Data provided:
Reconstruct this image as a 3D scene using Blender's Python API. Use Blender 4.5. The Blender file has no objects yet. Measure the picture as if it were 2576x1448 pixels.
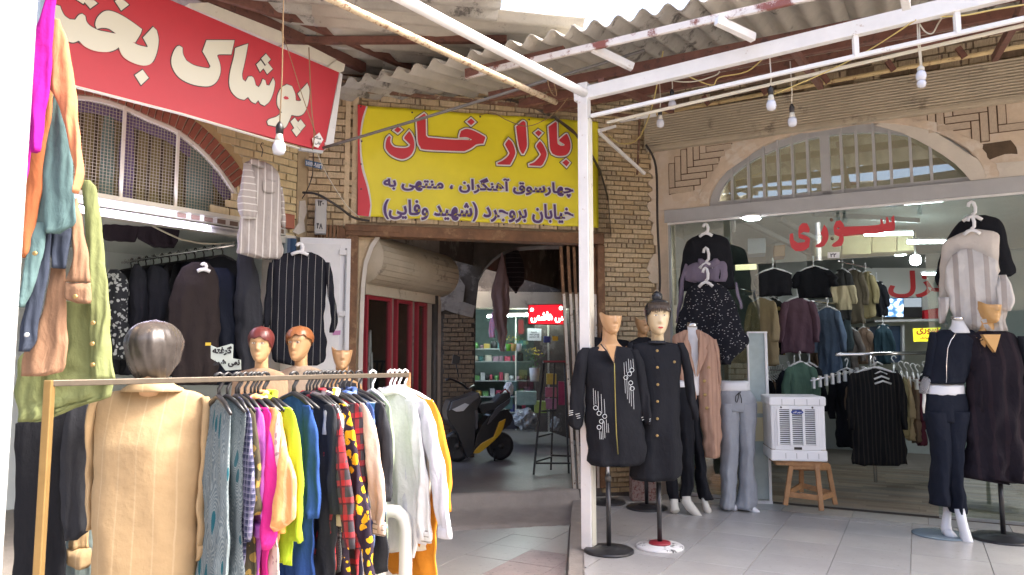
import bpy, bmesh, math, random
from mathutils import Vector as V, Matrix
from mathutils.geometry import tessellate_polygon
import unicodedata
R = random.Random(7)
S = bpy.context.scene
COL = S.collection
# ---------------------------------------------------------------- camera, world, sun, exposure
PITCH = math.radians(5.4)
CAM = V((0, 0, 1.6)); FL = 1860.0; CX, CY = 1288.0, 724.0      # photo measured on a 2576 x 1448 grid
cd = bpy.data.cameras.new('camera'); cam = bpy.data.objects.new('camera', cd); COL.objects.link(cam)
cam.location = CAM; cam.rotation_euler = (math.pi / 2 + PITCH, 0, 0)
cd.sensor_width = 36; cd.lens = FL / 2576 * 36; cd.clip_end = 500; cd.clip_start = .05
S.camera = cam
SUN_EL, SUN_AZ = math.radians(50), math.radians(97)             # azimuth clockwise from +Y
w = bpy.data.worlds.new('World'); S.world = w; w.use_nodes = True
_n = w.node_tree.nodes; _sk = _n.new('ShaderNodeTexSky'); _sk.sky_type = 'NISHITA'; _sk.sun_disc = False
_sk.sun_elevation = SUN_EL; _sk.sun_rotation = SUN_AZ; _sk.dust_density = 6.0; _sk.air_density = .75; _sk.ozone_density = .3
w.node_tree.links.new(_sk.outputs[0], _n['Background'].inputs[0]); _n['Background'].inputs[1].default_value = .15
sl = bpy.data.lights.new('sun', 'SUN'); sun = bpy.data.objects.new('sun', sl); COL.objects.link(sun)
sl.energy = 1.3; sl.angle = math.radians(10); sl.color = (1, .95, .87)
_sd = V((math.sin(SUN_AZ) * math.cos(SUN_EL), math.cos(SUN_AZ) * math.cos(SUN_EL), math.sin(SUN_EL)))
sun.rotation_euler = _sd.to_track_quat('Z', 'Y').to_euler(); sun.location = _sd * 30
S.view_settings.view_transform = 'Standard'; S.view_settings.look = 'None'
S.view_settings.exposure = 2.55; S.view_settings.gamma = 1
S.render.engine = 'CYCLES'
S.cycles.max_bounces = 8; S.cycles.transparent_max_bounces = 16

# ---------------------------------------------------------------- picture measurements -> places
def ray(px, py):
    x, y = (px - CX) / FL, -(py - CY) / FL
    return V((x, math.cos(PITCH) - y * math.sin(PITCH), math.sin(PITCH) + y * math.cos(PITCH)))
def at(px, py, Y):
    d = ray(px, py); return CAM + d * (Y / d.y)
def ground(px, py, z=0.0):
    d = ray(px, py); return CAM + d * ((z - CAM.z) / d.z)
def T(ox, oy, s=.35): return lambda x, y: (ox + s * x, oy + s * y)
T0 = T(0, 0, 1); TA = T(0, 0); TB = T(772.8, 0); TC = T(1674.4, 0); TD = T(0, 450.8); TE = T(772.8, 450.8)
TF = T(1674.4, 450.8); TG = T(0, 940.9); TH = T(772.8, 940.9); TI = T(1674.4, 940.9)
TM = T(1416.8, 708.4, .5107); TN = T(2125.2, 708.4, .5105); TS = T(96.6, 0, .3002); TK = T(869.4, 244.7, .25)
class Fr:                                                          # vertical plane: x along, -y out of it, z up
    def __init__(s, o, ux, uy):
        l = math.hypot(ux, uy); s.u = V((ux / l, uy / l, 0)); s.n = V((uy / l, -ux / l, 0)); s.o = V(o)
        s.m = Matrix(((s.u.x, -s.n.x, 0, s.o.x), (s.u.y, -s.n.y, 0, s.o.y), (0, 0, 1, s.o.z), (0, 0, 0, 1)))
    def uz(s, px, py, off=0):
        d = ray(px, py); q = s.o + s.n * off
        t = (q - CAM).dot(s.n) / d.dot(s.n); p = CAM + d * t - s.o
        return p.dot(s.u), p.z
    def W(s, u, z, off=0): return s.o + s.u * u + s.n * off + V((0, 0, z))
    def poly(s, pts, tr=T0, off=0): return [s.uz(*tr(*p), off) for p in pts]
    def rows(s, rows, tr=T0, off=0):
        out = []
        for r in rows:
            a = s.uz(*tr(r[1], r[0]), off); b = s.uz(*tr(r[2], r[0]), off)
            out.append(((a[1] + b[1]) / 2, a[0], b[0]) + tuple(r[3:]))
        return out
    def at(s, u, off=0, z=0): return Fr(s.W(u, z, off), s.u.x, s.u.y)
def tf(px, py, Y, yaw=0):                                           # frame standing at a seen point, facing the camera
    p = at(px, py, Y); v = V((p.x, p.y)).normalized() if False else V((0, 1))
    a = math.radians(yaw); return Fr(p, math.cos(a), math.sin(a))
_a = ground(1926, 1266, .13); _b = ground(2358, 1305, .13); _d = (_b - _a).normalized()
_t = (1655 - CX) / FL
_k = (_t * _a.y - _a.x) / (_d.x - _t * _d.y)
_c = _a + _d * _k
WR = Fr((_c.x, _c.y, 0), _d.x, _d.y)                                # right shop wall, u=0 at its left end
WC = Fr((_c.x, _c.y, 0), .975, .22)                                 # bazaar gate wall, u<0
_t = (760 - CX) / FL; _k = (_t * _c.y - _c.x) / (.9755 - _t * .2201)
_e = _c + V((.9755, .2201, 0)) * _k
WL = Fr((_e.x, _e.y, 0), .6, .8)                                    # left shop wall, u<0 towards the camera
UC = _k
GZ, PZ, AZ = 0.0, .13, .22                                          # street, shop terrace, bazaar floor heights

# ---------------------------------------------------------------- materials
MATS = {}
def mat(name, col=(.5, .5, .5), rough=.7, metal=0, var=.0, vs=8, bump=0, bs=60, spec=None, emis=None, es=0, dirt=None, dsc=3, dth=.55):
    if name in MATS: return MATS[name]
    m = bpy.data.materials.new(name); m.use_nodes = True; nt = m.node_tree; b = nt.nodes['Principled BSDF']
    c = tuple(col) + (1,)
    b.inputs['Base Color'].default_value = c; b.inputs['Roughness'].default_value = rough; b.inputs['Metallic'].default_value = metal
    if spec is not None: b.inputs['Specular IOR Level'].default_value = spec
    if emis: b.inputs['Emission Color'].default_value = tuple(emis) + (1,); b.inputs['Emission Strength'].default_value = es
    tc = nt.nodes.new('ShaderNodeTexCoord')
    if var or dirt:
        n = nt.nodes.new('ShaderNodeTexNoise'); n.inputs['Scale'].default_value = vs; n.inputs['Detail'].default_value = 8; n.inputs['Roughness'].default_value = .65
        nt.links.new(tc.outputs['Object'], n.inputs[0])
        mr = nt.nodes.new('ShaderNodeMapRange'); mr.inputs[1].default_value = .3; mr.inputs[2].default_value = .7
        mr.inputs[3].default_value = 1 - var; mr.inputs[4].default_value = 1 + var
        nt.links.new(n.outputs[0], mr.inputs[0])
        mx = nt.nodes.new('ShaderNodeVectorMath'); mx.operation = 'SCALE'; mx.inputs[0].default_value = col
        nt.links.new(mr.outputs[0], mx.inputs['Scale']); last = mx.outputs[0]
        if dirt:
            n2 = nt.nodes.new('ShaderNodeTexNoise'); n2.inputs['Scale'].default_value = dsc; n2.inputs['Detail'].default_value = 10; n2.inputs['Roughness'].default_value = .7
            nt.links.new(tc.outputs['Object'], n2.inputs[0])
            cr = nt.nodes.new('ShaderNodeMapRange'); cr.inputs[1].default_value = dth; cr.inputs[2].default_value = dth + .08
            nt.links.new(n2.outputs[0], cr.inputs[0])
            mm = nt.nodes.new('ShaderNodeMix'); mm.data_type = 'RGBA'; mm.inputs['B'].default_value = tuple(dirt) + (1,)
            nt.links.new(cr.outputs[0], mm.inputs['Factor']); nt.links.new(last, mm.inputs['A']); last = mm.outputs['Result']
        nt.links.new(last, b.inputs['Base Color'])
    if bump:
        n3 = nt.nodes.new('ShaderNodeTexNoise'); n3.inputs['Scale'].default_value = bs; n3.inputs['Detail'].default_value = 6
        nt.links.new(tc.outputs['Object'], n3.inputs[0])
        bp = nt.nodes.new('ShaderNodeBump'); bp.inputs['Strength'].default_value = bump; bp.inputs['Distance'].default_value = .01
        nt.links.new(n3.outputs[0], bp.inputs['Height']); nt.links.new(bp.outputs[0], b.inputs['Normal'])
    MATS[name] = m; return m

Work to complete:
Pictures are excluded; extract exactly the lines from the start of the data through the line that holds "S.cycles.max_bounces = 8;", both ends included.

Solution to this exercise:
Reconstruct this image as a 3D scene using Blender's Python API. Use Blender 4.5. The Blender file has no objects yet. Measure the picture as if it were 2576x1448 pixels.
import bpy, bmesh, math, random
from mathutils import Vector as V, Matrix
from mathutils.geometry import tessellate_polygon
import unicodedata
R = random.Random(7)
S = bpy.context.scene
COL = S.collection
# ---------------------------------------------------------------- camera, world, sun, exposure
PITCH = math.radians(5.4)
CAM = V((0, 0, 1.6)); FL = 1860.0; CX, CY = 1288.0, 724.0      # photo measured on a 2576 x 1448 grid
cd = bpy.data.cameras.new('camera'); cam = bpy.data.objects.new('camera', cd); COL.objects.link(cam)
cam.location = CAM; cam.rotation_euler = (math.pi / 2 + PITCH, 0, 0)
cd.sensor_width = 36; cd.lens = FL / 2576 * 36; cd.clip_end = 500; cd.clip_start = .05
S.camera = cam
SUN_EL, SUN_AZ = math.radians(50), math.radians(97)             # azimuth clockwise from +Y
w = bpy.data.worlds.new('World'); S.world = w; w.use_nodes = True
_n = w.node_tree.nodes; _sk = _n.new('ShaderNodeTexSky'); _sk.sky_type = 'NISHITA'; _sk.sun_disc = False
_sk.sun_elevation = SUN_EL; _sk.sun_rotation = SUN_AZ; _sk.dust_density = 6.0; _sk.air_density = .75; _sk.ozone_density = .3
w.node_tree.links.new(_sk.outputs[0], _n['Background'].inputs[0]); _n['Background'].inputs[1].default_value = .15
sl = bpy.data.lights.new('sun', 'SUN'); sun = bpy.data.objects.new('sun', sl); COL.objects.link(sun)
sl.energy = 1.3; sl.angle = math.radians(10); sl.color = (1, .95, .87)
_sd = V((math.sin(SUN_AZ) * math.cos(SUN_EL), math.cos(SUN_AZ) * math.cos(SUN_EL), math.sin(SUN_EL)))
sun.rotation_euler = _sd.to_track_quat('Z', 'Y').to_euler(); sun.location = _sd * 30
S.view_settings.view_transform = 'Standard'; S.view_settings.look = 'None'
S.view_settings.exposure = 2.55; S.view_settings.gamma = 1
S.render.engine = 'CYCLES'
S.cycles.max_bounces = 8; S.cycles.transparent_max_bounces = 16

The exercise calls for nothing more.